Barclays in hot water for interest rate swaps

One major provider of small business bank accounts has found itself in hot water after it was discovered that the bank had been instructing its staff to meet controversial interest rate swap sales targets, one former bank manager revealed.

Barclays senior corporate manager, Steve Smith, admitted to introducing his customers to the bank in order to meet his sales targets.  Mr Smith regretted the decision if any of his one-time clients now had to deal with heightened bills in the face of the swaps going sour, yet pointed out that if interest rates had gone up instead of plummeted, these same clients would be thanking him.

The Barclays executive, when asked if structured interest rate swaps were within the purview of commercial bankers and their training, responded that he cannot speak for every single one, but he knew the principles behind the controversial moves.  There was ‘some merit’ at the time the swaps were being devised, Mr Smith added, as the projections indicating an upwards trend – swapping to a fixed rate was supposed to offer a degree of protection against rising rates.

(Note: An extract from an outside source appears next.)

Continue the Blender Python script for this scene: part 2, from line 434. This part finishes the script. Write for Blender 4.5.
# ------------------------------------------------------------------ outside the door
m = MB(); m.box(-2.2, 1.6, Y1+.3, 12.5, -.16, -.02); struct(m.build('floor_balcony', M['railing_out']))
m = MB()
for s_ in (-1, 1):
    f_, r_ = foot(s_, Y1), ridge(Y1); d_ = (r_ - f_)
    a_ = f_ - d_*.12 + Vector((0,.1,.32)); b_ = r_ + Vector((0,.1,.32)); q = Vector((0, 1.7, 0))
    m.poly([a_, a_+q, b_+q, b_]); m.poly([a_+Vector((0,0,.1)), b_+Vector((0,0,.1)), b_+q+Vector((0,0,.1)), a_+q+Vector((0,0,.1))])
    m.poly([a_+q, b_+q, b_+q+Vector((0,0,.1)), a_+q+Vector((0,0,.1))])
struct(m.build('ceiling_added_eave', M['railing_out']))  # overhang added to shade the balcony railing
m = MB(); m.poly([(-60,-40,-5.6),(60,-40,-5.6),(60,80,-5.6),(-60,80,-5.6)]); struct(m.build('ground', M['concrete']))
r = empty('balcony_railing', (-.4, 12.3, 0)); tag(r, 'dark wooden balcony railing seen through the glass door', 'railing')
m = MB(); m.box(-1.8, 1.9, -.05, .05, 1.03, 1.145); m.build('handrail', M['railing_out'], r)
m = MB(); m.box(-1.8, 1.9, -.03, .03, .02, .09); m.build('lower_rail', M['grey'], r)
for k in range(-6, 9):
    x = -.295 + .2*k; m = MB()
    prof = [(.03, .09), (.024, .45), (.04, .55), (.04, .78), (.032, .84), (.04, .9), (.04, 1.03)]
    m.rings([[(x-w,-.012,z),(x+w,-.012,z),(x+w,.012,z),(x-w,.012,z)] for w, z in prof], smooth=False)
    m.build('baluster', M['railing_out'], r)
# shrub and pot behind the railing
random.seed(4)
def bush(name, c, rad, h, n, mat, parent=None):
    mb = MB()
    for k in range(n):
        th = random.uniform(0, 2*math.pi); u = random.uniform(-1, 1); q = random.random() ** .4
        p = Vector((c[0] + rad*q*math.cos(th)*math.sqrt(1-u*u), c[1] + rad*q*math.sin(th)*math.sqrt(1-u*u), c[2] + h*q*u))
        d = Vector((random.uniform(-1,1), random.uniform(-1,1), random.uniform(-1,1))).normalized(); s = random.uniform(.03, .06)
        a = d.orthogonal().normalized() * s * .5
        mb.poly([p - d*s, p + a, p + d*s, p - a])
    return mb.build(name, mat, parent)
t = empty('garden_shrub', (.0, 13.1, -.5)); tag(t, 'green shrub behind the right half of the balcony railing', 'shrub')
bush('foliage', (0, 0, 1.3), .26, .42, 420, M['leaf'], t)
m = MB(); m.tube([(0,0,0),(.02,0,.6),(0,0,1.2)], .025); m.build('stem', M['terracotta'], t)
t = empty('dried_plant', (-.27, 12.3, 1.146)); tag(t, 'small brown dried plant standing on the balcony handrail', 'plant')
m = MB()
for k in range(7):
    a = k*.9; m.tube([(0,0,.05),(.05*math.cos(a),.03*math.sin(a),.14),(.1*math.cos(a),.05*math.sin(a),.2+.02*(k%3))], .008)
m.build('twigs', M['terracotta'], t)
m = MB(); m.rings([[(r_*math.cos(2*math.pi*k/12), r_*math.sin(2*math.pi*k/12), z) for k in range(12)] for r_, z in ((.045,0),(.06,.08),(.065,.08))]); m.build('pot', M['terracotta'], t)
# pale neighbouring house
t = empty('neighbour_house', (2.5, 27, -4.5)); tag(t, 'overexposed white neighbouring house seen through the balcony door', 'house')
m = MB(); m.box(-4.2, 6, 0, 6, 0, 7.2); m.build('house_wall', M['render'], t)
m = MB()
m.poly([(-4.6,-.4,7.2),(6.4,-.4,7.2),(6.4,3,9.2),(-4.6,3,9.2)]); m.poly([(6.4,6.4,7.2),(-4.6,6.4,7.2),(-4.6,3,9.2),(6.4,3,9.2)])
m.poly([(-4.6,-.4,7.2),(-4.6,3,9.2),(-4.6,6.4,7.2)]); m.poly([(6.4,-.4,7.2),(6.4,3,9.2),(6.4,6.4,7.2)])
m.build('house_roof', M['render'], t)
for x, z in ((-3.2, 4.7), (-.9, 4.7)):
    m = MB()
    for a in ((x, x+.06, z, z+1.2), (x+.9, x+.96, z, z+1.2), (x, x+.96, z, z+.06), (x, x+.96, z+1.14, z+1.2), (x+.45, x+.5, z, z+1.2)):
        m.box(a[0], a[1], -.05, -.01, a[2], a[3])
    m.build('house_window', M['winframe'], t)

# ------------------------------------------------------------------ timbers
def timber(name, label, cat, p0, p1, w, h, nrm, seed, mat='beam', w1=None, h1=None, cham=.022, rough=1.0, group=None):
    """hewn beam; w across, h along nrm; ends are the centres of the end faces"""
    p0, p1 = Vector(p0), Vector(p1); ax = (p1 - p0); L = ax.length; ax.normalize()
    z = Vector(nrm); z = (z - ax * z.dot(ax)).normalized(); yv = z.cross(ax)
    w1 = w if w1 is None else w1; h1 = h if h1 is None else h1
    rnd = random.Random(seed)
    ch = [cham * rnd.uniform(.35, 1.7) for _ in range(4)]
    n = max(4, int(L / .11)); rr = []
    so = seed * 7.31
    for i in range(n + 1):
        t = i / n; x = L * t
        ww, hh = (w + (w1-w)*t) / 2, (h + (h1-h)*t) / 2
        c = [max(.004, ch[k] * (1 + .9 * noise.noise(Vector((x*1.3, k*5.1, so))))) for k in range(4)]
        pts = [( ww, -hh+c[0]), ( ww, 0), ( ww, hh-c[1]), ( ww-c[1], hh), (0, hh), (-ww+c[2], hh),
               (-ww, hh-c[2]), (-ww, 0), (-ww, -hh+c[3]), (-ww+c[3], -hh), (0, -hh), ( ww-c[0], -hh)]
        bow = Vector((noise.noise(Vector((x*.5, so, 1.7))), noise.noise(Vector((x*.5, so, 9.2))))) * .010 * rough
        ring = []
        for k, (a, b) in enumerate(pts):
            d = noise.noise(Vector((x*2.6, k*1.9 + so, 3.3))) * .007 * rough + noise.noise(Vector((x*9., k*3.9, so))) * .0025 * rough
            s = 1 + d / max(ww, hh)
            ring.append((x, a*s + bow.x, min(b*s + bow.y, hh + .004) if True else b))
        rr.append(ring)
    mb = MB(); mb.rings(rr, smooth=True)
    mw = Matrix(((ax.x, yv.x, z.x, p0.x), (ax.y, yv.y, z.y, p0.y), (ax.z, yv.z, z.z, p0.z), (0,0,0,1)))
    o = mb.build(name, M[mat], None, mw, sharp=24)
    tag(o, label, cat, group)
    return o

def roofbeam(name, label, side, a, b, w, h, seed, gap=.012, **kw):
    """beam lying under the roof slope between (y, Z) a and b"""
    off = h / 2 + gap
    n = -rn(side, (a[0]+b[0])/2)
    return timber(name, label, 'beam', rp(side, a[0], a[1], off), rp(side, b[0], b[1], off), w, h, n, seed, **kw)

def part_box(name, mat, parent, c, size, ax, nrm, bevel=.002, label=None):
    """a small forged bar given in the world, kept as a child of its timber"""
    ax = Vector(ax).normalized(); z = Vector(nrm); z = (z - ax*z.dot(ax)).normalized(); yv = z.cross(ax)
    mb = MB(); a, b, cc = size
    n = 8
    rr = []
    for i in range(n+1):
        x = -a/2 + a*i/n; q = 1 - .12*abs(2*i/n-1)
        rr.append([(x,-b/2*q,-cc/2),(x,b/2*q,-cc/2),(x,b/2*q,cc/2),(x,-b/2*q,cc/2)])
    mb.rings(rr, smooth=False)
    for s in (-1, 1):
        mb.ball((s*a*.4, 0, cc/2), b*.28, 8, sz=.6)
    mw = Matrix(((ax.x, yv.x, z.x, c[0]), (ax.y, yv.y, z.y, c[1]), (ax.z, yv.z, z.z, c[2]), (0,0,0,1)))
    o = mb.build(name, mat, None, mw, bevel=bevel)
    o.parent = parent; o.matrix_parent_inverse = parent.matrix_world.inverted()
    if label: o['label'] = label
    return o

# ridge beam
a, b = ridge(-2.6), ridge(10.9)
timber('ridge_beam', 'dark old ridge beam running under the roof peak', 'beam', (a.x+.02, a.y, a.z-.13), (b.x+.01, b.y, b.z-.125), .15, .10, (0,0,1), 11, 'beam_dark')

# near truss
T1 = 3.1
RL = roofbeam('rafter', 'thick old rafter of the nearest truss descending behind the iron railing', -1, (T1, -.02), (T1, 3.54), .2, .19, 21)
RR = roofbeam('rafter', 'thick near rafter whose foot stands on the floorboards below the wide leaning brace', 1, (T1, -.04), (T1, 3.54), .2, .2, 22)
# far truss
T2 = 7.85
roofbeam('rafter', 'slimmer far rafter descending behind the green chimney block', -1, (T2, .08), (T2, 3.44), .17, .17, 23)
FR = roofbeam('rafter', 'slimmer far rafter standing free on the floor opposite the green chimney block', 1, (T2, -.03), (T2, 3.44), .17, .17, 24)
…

However, industry experts say that the revelation of bankers being encouraged to meet sales targets calls into question the propriety of these products, especially in regards to the small business bank account holders that purchased a large proportion of them.  Investigations into whether these swaps were mis-sold by bankers to customers indicate that some business owners had an imperfect understanding of what they were purchasing.

Barclays has also been called on the carpet by the Financial Services Authority, with the regulator demanding an apology after discovering that the bank had been informing its clients to withhold crucial information regarding swaps from the FSA.